I don’t know, if it were me, I would have had a little fun with it. I would have seated guests and said, “Enjoy your meal, me hearties!”


BAM!

Of all the people in the world whom I would like to hit in the head with a sock full of manure, Diane Sawyer is at the top of the list. (She’s tied with a few other people though…)

I am so tired of celebrity journalists. Where do they get off thinking that THEY are the news?

Thank heavens that CNN finally canceled Connie Chung’s show, though. That’s the first thing they’ve done in the last few years that I’ve actually thought was a step forward for the news business.

MOVIE LINE OF THE DAY: I don’t think anyone who’s proud of the work we do is an asskisser. I think anyone who puckers up their lips and presses them against the boss’s bottom and then smooches is an asskisser.


Cloudy with a chance of carpet bombing…

Why do I need to know the weather in Iraq?

Very weird dream the other night, probably because of the pepperoni pizza. In the dream there was a creature with the body of a lamb and the head of Kirk Douglas.

Very unsettling….

MOVIE LINE OF THE DAY: I just nod my head and wrinkle my eyebrows, and somehow I come out looking like a big sweetie. – SWINGERS –


Have another drink before the war.

Enough of the 24 hour news coverage. I think the nightlies are plenty. I mean, the U.S. has this “network of intelligence” giving us clues to the Iraqi war plan. The Iraqis have CNN.

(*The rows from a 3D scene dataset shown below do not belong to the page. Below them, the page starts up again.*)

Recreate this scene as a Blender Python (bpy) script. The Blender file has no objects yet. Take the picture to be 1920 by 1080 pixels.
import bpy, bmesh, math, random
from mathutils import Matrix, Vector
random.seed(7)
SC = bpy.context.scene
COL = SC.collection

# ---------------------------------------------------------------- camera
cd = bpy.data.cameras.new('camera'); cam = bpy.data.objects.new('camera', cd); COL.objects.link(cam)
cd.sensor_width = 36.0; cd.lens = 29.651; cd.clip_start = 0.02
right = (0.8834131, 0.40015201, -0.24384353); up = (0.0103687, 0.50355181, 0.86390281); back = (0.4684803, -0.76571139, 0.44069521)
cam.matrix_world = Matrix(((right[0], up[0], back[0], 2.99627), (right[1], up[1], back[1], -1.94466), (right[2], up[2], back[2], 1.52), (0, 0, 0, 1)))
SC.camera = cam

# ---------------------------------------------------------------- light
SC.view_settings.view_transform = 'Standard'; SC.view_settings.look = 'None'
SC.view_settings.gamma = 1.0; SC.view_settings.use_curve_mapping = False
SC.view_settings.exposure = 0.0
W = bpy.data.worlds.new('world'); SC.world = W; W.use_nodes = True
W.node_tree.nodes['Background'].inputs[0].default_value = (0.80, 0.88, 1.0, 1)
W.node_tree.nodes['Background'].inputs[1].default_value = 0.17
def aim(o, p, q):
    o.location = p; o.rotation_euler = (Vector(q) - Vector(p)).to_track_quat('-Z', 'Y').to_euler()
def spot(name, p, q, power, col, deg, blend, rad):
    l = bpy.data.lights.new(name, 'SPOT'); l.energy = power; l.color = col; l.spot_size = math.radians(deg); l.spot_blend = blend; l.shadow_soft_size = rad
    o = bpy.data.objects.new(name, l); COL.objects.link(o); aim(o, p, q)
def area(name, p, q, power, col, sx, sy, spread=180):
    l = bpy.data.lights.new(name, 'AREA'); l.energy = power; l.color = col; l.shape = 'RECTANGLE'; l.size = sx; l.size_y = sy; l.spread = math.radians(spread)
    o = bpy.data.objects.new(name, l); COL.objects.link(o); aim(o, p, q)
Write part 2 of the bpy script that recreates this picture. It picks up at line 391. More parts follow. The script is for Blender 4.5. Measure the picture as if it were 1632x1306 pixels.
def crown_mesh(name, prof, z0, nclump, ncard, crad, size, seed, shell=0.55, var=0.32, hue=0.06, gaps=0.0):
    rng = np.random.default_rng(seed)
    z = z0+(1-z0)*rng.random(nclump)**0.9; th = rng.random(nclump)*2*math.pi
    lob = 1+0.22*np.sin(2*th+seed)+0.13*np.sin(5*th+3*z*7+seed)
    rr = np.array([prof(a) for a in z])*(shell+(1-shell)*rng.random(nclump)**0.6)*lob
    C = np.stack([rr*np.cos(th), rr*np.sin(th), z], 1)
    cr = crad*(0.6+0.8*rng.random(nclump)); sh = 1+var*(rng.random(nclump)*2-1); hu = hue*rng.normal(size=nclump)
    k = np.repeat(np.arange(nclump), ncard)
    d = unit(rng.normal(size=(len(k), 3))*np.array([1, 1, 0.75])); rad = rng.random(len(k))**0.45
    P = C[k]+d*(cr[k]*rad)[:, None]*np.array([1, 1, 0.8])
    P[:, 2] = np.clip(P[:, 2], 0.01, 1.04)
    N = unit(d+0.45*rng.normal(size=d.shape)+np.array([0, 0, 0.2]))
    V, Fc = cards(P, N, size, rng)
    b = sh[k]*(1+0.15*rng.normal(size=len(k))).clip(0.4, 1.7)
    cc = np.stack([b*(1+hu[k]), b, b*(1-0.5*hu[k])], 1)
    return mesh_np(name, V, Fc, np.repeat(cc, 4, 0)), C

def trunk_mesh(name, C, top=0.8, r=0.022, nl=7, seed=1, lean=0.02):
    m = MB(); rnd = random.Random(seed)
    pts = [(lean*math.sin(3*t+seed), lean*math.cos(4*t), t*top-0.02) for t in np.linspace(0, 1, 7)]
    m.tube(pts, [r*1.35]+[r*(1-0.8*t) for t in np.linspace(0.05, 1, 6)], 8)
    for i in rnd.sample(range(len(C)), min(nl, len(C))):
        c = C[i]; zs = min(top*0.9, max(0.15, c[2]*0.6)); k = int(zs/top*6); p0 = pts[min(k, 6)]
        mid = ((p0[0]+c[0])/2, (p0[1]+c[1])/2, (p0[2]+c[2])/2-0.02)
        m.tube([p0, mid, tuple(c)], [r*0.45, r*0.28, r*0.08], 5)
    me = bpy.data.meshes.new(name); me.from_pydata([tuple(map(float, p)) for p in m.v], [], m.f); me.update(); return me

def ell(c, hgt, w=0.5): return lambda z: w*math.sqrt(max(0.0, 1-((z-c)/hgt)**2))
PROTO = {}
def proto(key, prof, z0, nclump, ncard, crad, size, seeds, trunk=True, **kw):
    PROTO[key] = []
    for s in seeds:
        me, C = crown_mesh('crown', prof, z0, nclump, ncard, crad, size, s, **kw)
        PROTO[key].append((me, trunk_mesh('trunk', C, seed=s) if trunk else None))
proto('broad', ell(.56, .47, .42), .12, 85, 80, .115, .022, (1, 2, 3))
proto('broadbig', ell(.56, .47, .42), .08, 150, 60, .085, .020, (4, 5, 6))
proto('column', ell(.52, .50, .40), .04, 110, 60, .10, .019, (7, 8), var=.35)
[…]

Which is all you need, really.

Another thing that’s really bothering me about the coverage is Dan Rather. Man, he is AWFUL! He seems not to comprehend what he’s seeing on the teleprompter at all. I mean, I wouldn’t let that guy read a meter. He’s just that bad.

And the slogan “When news breaks out, we’ll break in…” What idiot wrote that? It makes me sick.


Smuck this!

Smucker’s is selling this new product called Uncrustables or something like that. It’s a pre-packaged peanut butter and jelly sandwich with the crusts cut off. Question: How lame a parent do you have to be to buy this product?? PB&J is the easiest thing to make in the world!